Why New York Mills?
Published on April 21, 2021 at 4:18am GMT+0000 | Author: Chad Koenen
0By Tucker Henderson
Special to the Dispatch
I recently wrote a college essay on why Finnish immigrants choose the New York Mills and Heinola, and Topelius area as their permanent home within the United States. I have tweaked and edited it to sound less academic as I don’t enjoy reading dense works like that and I doubt you do either. Here is why more Finns choose New York Mills and Heinola rather than say Perham, Ottertail, or Henning.
After the “Yankee” timbermen of the New York Mills Company went looking for other economic ventures after the sawmill’s closing, Finns settled this area in the late 1800s and early 1900s and started to farm. This area is still a large farming region and many of you readers are of Finnish descent.
There are a few reasons that Finnish immigrants choose this area to settle and start farms and families. One compelling reason was the fact that the Minnesota landscape closely resembles much of Finland. Both are (or were) largely forest, covered by many lakes, and have a similar climate. Many Finns felt at-home or at least as at-home as they could in a foreign country. One early Finnish-American newspaper editor in New York Mills, Rev. J. W. Lahde, suggested that the town be renamed “Uusi Suomi” which means “New Finland” in Finnish.
Once the first Finns settled here in the 1874, many more Finns followed. Large “Finn-towns” such as Duluth, Virginia, and Finland, Minnesota attracted even more Finns. This same effect happened with Heinola and New York Mills.

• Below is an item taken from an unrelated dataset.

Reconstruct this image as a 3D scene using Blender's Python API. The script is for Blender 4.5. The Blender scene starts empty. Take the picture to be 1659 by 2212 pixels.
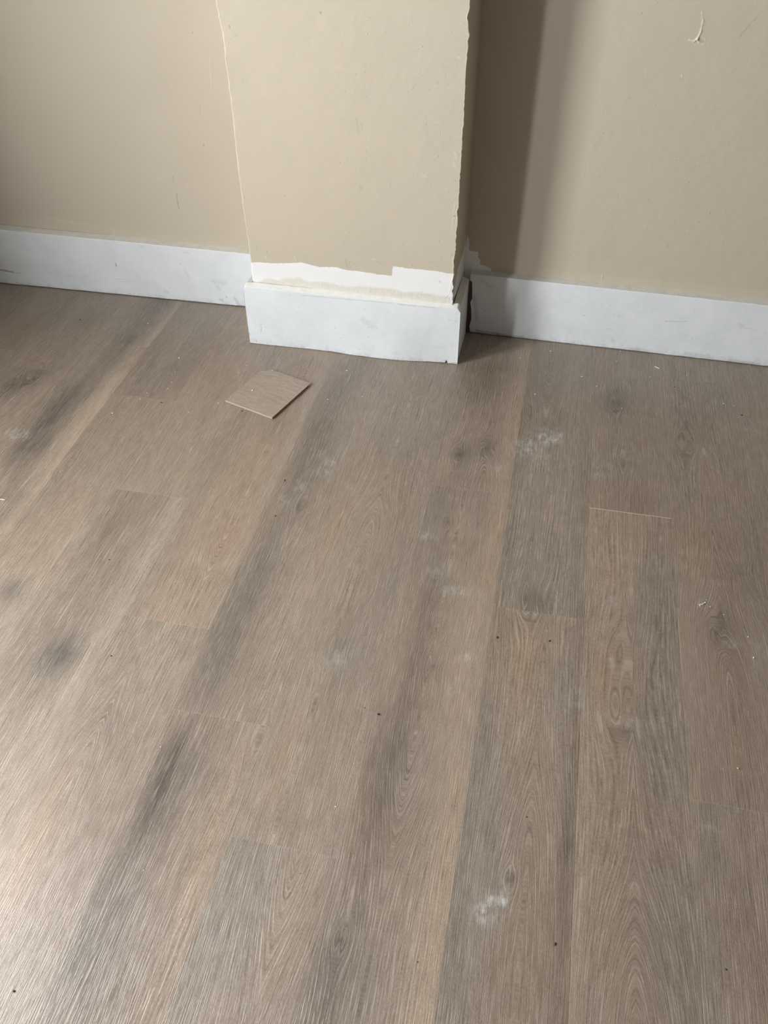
import bpy, bmesh, math, random
import numpy as np
from mathutils import Matrix, Vector

# ------------------------------------------------------------------ camera, light, exposure
scene = bpy.context.scene
C = scene.collection
scene.view_settings.view_transform = 'Standard'
scene.view_settings.look = 'None'
scene.view_settings.gamma = 1.0
scene.view_settings.use_curve_mapping = False
scene.view_settings.exposure = 0.0

cam_data = bpy.data.cameras.new('camera')
cam_data.sensor_fit = 'HORIZONTAL'
cam_data.sensor_width = 36.0
cam_data.lens = 1754.9 / 1659.0 * 36.0
cam_data.clip_start = 0.05
cam = bpy.data.objects.new('camera', cam_data)
C.objects.link(cam)
RIGHT = (0.97551681, 0.21967134, -0.01055700)
DOWN = (0.14461800, -0.67690459, -0.72172419)
FWD = (-0.16568821, 0.70252735, -0.69210024)
m = Matrix.Identity(4)
for i in range(3):
    m[i][0] = RIGHT[i]; m[i][1] = -DOWN[i]; m[i][2] = -FWD[i]
m[0][3], m[1][3], m[2][3] = 0.0, 0.0, 1.256
cam.matrix_world = m
scene.camera = cam

world = bpy.data.worlds.new('world')
scene.world = world
world.use_nodes = True
bg = world.node_tree.nodes['Background']
bg.inputs['Color'].default_value = (0.75, 0.85, 1.0, 1)
bg.inputs['Strength'].default_value = 0.04

# room extents
XL, XR, YB, YW, HC = -2.0, 3.00, -2.60, 2.12, 2.45
# daylight panes in the left wall: (y0, y1, z0, z1, power per m2, colour)
PANES = [
    (-0.59, -0.21, 0.25, 2.15, 100.0, (0.97, 0.985, 1.0)),
    (0.20, 0.80, 0.25, 2.15, 82.0, (0.97, 0.985, 1.0)),
]
for k, (y0, y1, z0, z1, p, col) in enumerate(PANES):
    ld = bpy.data.lights.new('window_daylight', 'AREA')
    ld.shape = 'RECTANGLE'
    ld.size = z1 - z0
    ld.size_y = y1 - y0
    ld.energy = p * (y1 - y0) * (z1 - z0)
    ld.color = col
    lo = bpy.data.objects.new('window_daylight', ld)
    C.objects.link(lo)
    lo.location = (XL - 0.13, (y0 + y1) / 2, (z0 + z1) / 2)
    lo.rotation_euler = (0, -math.pi / 2, 0)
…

All businesses in the two villages were run by Finns and business was conducted in the Finnish language. Most businesses began with a Finnish name which was later translated into English as pioneer’s descendants learned English in school. Many businesses had both English and Finnish signs well into the 1970s and perhaps later in New York Mills.
One last reason that Finns were attracted to this area of Minnesota was that in the early years of Finnish immigration to the United States (roughly 1865-1920), land in Southern Minnesota had already been taken for homestead land. My ancestors, Isak and Klaara Piippo, first came to Holmes City, Minnesota in Douglas County to live with Isak’s brother. He was unable to find any available land in the area to file a homestead application on, so he moved the family to Heinola in Otter Tail County where land was still available.
Modern remnants of the area’s ethnic history still exist. Finn Creek Open Air Museum is located in the Heinola area and showcases what life was like in an early 1900s Finnish community. The farmhouse was built by Finnish immigrants around the turn of the 20th century and many buildings were built by Finns and moved in after the museum started in 1975. Place names such as Jaaska’s Corner, the Piippo Arola road, and Salo’s Hill all bare the Finnish settlers’ names of that location. Central Park in New York Mills has a plaque honoring the Finnish pioneers in both languages. The Apostolic Lutheran Church in New York Mills still has older members that speak Finnish as it was their mother-tongue at home. The altar within the church bears the letters “A.L.S.K.” which stand for Apostolis Luteralainen Seurakunnan Kirkko which is Finnish for the Apostolic Lutheran Congregation’s Church. Many more remnants remain and so does a rich history.